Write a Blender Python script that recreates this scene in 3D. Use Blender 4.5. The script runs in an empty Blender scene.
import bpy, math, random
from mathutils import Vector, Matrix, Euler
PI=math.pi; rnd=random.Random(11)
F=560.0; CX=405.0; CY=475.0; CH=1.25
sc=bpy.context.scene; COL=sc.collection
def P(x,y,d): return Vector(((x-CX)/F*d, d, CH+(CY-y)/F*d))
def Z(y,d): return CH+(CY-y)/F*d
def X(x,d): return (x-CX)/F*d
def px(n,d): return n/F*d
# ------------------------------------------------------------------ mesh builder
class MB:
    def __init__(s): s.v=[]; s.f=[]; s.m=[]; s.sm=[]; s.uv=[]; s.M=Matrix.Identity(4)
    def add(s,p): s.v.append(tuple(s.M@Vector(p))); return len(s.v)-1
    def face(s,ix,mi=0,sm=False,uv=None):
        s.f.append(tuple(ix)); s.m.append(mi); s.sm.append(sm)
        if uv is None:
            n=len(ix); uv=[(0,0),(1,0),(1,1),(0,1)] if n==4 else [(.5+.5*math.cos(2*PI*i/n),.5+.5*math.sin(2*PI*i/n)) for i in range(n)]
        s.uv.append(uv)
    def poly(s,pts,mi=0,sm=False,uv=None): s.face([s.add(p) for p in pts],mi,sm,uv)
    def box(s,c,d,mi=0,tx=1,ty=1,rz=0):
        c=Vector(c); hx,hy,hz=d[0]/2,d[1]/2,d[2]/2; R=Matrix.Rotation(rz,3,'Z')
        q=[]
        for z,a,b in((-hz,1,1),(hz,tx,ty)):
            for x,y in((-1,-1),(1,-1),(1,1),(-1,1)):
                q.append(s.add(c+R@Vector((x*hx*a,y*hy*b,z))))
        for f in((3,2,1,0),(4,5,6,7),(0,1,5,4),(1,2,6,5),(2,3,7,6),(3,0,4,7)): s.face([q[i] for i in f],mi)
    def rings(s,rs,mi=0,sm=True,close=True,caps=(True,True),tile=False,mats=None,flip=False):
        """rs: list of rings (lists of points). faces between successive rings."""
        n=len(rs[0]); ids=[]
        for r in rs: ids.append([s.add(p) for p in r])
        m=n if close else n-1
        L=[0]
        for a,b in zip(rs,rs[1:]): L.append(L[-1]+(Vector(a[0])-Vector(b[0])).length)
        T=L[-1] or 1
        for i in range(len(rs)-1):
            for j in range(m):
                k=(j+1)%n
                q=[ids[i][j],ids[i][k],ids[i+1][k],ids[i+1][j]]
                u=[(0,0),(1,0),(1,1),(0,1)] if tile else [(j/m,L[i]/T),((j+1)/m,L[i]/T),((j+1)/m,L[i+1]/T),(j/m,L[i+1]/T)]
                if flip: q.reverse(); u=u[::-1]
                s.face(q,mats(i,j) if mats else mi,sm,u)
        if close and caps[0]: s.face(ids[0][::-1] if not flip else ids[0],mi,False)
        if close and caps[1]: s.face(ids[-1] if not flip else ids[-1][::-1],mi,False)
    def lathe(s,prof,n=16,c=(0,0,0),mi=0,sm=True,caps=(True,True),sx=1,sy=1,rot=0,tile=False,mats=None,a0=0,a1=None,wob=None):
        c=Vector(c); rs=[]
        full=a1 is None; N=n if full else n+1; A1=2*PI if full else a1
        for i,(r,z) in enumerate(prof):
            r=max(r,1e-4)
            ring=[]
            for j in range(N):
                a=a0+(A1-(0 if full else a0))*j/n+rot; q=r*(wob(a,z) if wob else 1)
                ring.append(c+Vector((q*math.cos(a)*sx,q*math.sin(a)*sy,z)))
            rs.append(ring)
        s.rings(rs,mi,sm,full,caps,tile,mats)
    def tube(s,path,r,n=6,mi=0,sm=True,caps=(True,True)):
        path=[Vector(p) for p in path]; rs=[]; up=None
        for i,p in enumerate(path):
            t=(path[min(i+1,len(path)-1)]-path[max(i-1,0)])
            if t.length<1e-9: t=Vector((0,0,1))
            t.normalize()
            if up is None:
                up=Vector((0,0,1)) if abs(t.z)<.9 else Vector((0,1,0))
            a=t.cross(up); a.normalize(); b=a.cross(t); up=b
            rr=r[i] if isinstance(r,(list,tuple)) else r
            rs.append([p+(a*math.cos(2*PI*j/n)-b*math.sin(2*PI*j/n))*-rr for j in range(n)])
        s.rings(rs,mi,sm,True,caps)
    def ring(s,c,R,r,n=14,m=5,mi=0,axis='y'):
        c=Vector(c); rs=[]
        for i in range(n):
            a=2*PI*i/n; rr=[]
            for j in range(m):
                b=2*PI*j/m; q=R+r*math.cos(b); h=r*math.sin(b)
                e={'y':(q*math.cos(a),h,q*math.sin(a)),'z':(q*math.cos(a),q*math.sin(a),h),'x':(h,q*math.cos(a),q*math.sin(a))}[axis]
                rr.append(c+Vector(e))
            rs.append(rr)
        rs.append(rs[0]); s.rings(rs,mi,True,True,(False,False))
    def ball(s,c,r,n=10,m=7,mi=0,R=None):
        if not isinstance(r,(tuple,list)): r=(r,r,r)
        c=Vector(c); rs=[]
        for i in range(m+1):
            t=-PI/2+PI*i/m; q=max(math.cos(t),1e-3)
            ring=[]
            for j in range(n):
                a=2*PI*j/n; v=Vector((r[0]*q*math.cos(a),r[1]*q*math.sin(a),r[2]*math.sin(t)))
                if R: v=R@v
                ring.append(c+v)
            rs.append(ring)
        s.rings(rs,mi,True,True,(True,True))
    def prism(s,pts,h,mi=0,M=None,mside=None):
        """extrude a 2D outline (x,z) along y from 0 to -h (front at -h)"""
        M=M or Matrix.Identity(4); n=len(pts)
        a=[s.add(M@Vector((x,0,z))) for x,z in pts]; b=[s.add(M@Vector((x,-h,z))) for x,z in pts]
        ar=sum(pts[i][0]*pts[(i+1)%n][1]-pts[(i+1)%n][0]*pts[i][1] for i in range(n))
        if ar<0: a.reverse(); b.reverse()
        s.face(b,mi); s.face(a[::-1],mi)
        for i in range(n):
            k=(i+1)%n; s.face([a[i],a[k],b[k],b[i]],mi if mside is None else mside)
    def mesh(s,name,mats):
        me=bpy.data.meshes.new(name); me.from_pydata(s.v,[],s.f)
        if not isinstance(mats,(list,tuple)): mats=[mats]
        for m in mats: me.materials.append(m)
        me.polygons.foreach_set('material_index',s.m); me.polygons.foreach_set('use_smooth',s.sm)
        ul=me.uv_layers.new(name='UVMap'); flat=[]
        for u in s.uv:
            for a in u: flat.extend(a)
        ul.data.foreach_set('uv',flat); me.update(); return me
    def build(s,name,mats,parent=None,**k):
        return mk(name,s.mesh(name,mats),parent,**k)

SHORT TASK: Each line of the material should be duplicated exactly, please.

SOLUTION TO THIS PROBLEM:
Write a Blender Python script that recreates this scene in 3D. Use Blender 4.5. The script runs in an empty Blender scene.
import bpy, math, random
from mathutils import Vector, Matrix, Euler
PI=math.pi; rnd=random.Random(11)
F=560.0; CX=405.0; CY=475.0; CH=1.25
sc=bpy.context.scene; COL=sc.collection
def P(x,y,d): return Vector(((x-CX)/F*d, d, CH+(CY-y)/F*d))
def Z(y,d): return CH+(CY-y)/F*d
def X(x,d): return (x-CX)/F*d
def px(n,d): return n/F*d
# ------------------------------------------------------------------ mesh builder
class MB:
    def __init__(s): s.v=[]; s.f=[]; s.m=[]; s.sm=[]; s.uv=[]; s.M=Matrix.Identity(4)
    def add(s,p): s.v.append(tuple(s.M@Vector(p))); return len(s.v)-1
    def face(s,ix,mi=0,sm=False,uv=None):
        s.f.append(tuple(ix)); s.m.append(mi); s.sm.append(sm)
        if uv is None:
            n=len(ix); uv=[(0,0),(1,0),(1,1),(0,1)] if n==4 else [(.5+.5*math.cos(2*PI*i/n),.5+.5*math.sin(2*PI*i/n)) for i in range(n)]
        s.uv.append(uv)
    def poly(s,pts,mi=0,sm=False,uv=None): s.face([s.add(p) for p in pts],mi,sm,uv)
    def box(s,c,d,mi=0,tx=1,ty=1,rz=0):
        c=Vector(c); hx,hy,hz=d[0]/2,d[1]/2,d[2]/2; R=Matrix.Rotation(rz,3,'Z')
        q=[]
        for z,a,b in((-hz,1,1),(hz,tx,ty)):
            for x,y in((-1,-1),(1,-1),(1,1),(-1,1)):
                q.append(s.add(c+R@Vector((x*hx*a,y*hy*b,z))))
        for f in((3,2,1,0),(4,5,6,7),(0,1,5,4),(1,2,6,5),(2,3,7,6),(3,0,4,7)): s.face([q[i] for i in f],mi)
    def rings(s,rs,mi=0,sm=True,close=True,caps=(True,True),tile=False,mats=None,flip=False):
        """rs: list of rings (lists of points). faces between successive rings."""
        n=len(rs[0]); ids=[]
        for r in rs: ids.append([s.add(p) for p in r])
        m=n if close else n-1
        L=[0]
        for a,b in zip(rs,rs[1:]): L.append(L[-1]+(Vector(a[0])-Vector(b[0])).length)
        T=L[-1] or 1
        for i in range(len(rs)-1):
            for j in range(m):
                k=(j+1)%n
                q=[ids[i][j],ids[i][k],ids[i+1][k],ids[i+1][j]]
                u=[(0,0),(1,0),(1,1),(0,1)] if tile else [(j/m,L[i]/T),((j+1)/m,L[i]/T),((j+1)/m,L[i+1]/T),(j/m,L[i+1]/T)]
                if flip: q.reverse(); u=u[::-1]
                s.face(q,mats(i,j) if mats else mi,sm,u)
        if close and caps[0]: s.face(ids[0][::-1] if not flip else ids[0],mi,False)
        if close and caps[1]: s.face(ids[-1] if not flip else ids[-1][::-1],mi,False)
    def lathe(s,prof,n=16,c=(0,0,0),mi=0,sm=True,caps=(True,True),sx=1,sy=1,rot=0,tile=False,mats=None,a0=0,a1=None,wob=None):
        c=Vector(c); rs=[]
        full=a1 is None; N=n if full else n+1; A1=2*PI if full else a1
        for i,(r,z) in enumerate(prof):
            r=max(r,1e-4)
            ring=[]
            for j in range(N):
                a=a0+(A1-(0 if full else a0))*j/n+rot; q=r*(wob(a,z) if wob else 1)
                ring.append(c+Vector((q*math.cos(a)*sx,q*math.sin(a)*sy,z)))
            rs.append(ring)
        s.rings(rs,mi,sm,full,caps,tile,mats)
    def tube(s,path,r,n=6,mi=0,sm=True,caps=(True,True)):
        path=[Vector(p) for p in path]; rs=[]; up=None
        for i,p in enumerate(path):
            t=(path[min(i+1,len(path)-1)]-path[max(i-1,0)])
            if t.length<1e-9: t=Vector((0,0,1))
            t.normalize()
            if up is None:
                up=Vector((0,0,1)) if abs(t.z)<.9 else Vector((0,1,0))
            a=t.cross(up); a.normalize(); b=a.cross(t); up=b
            rr=r[i] if isinstance(r,(list,tuple)) else r
            rs.append([p+(a*math.cos(2*PI*j/n)-b*math.sin(2*PI*j/n))*-rr for j in range(n)])
        s.rings(rs,mi,sm,True,caps)
    def ring(s,c,R,r,n=14,m=5,mi=0,axis='y'):
        c=Vector(c); rs=[]
        for i in range(n):
            a=2*PI*i/n; rr=[]
            for j in range(m):
                b=2*PI*j/m; q=R+r*math.cos(b); h=r*math.sin(b)
                e={'y':(q*math.cos(a),h,q*math.sin(a)),'z':(q*math.cos(a),q*math.sin(a),h),'x':(h,q*math.cos(a),q*math.sin(a))}[axis]
                rr.append(c+Vector(e))
            rs.append(rr)
        rs.append(rs[0]); s.rings(rs,mi,True,True,(False,False))
    def ball(s,c,r,n=10,m=7,mi=0,R=None):
        if not isinstance(r,(tuple,list)): r=(r,r,r)
        c=Vector(c); rs=[]
        for i in range(m+1):
            t=-PI/2+PI*i/m; q=max(math.cos(t),1e-3)
            ring=[]
            for j in range(n):
                a=2*PI*j/n; v=Vector((r[0]*q*math.cos(a),r[1]*q*math.sin(a),r[2]*math.sin(t)))
                if R: v=R@v
                ring.append(c+v)
            rs.append(ring)
        s.rings(rs,mi,True,True,(True,True))
    def prism(s,pts,h,mi=0,M=None,mside=None):
        """extrude a 2D outline (x,z) along y from 0 to -h (front at -h)"""
        M=M or Matrix.Identity(4); n=len(pts)
        a=[s.add(M@Vector((x,0,z))) for x,z in pts]; b=[s.add(M@Vector((x,-h,z))) for x,z in pts]
        ar=sum(pts[i][0]*pts[(i+1)%n][1]-pts[(i+1)%n][0]*pts[i][1] for i in range(n))
        if ar<0: a.reverse(); b.reverse()
        s.face(b,mi); s.face(a[::-1],mi)
        for i in range(n):
            k=(i+1)%n; s.face([a[i],a[k],b[k],b[i]],mi if mside is None else mside)
    def mesh(s,name,mats):
        me=bpy.data.meshes.new(name); me.from_pydata(s.v,[],s.f)
        if not isinstance(mats,(list,tuple)): mats=[mats]
        for m in mats: me.materials.append(m)
        me.polygons.foreach_set('material_index',s.m); me.polygons.foreach_set('use_smooth',s.sm)
        ul=me.uv_layers.new(name='UVMap'); flat=[]
        for u in s.uv:
            for a in u: flat.extend(a)
        ul.data.foreach_set('uv',flat); me.update(); return me
    def build(s,name,mats,parent=None,**k):
        return mk(name,s.mesh(name,mats),parent,**k)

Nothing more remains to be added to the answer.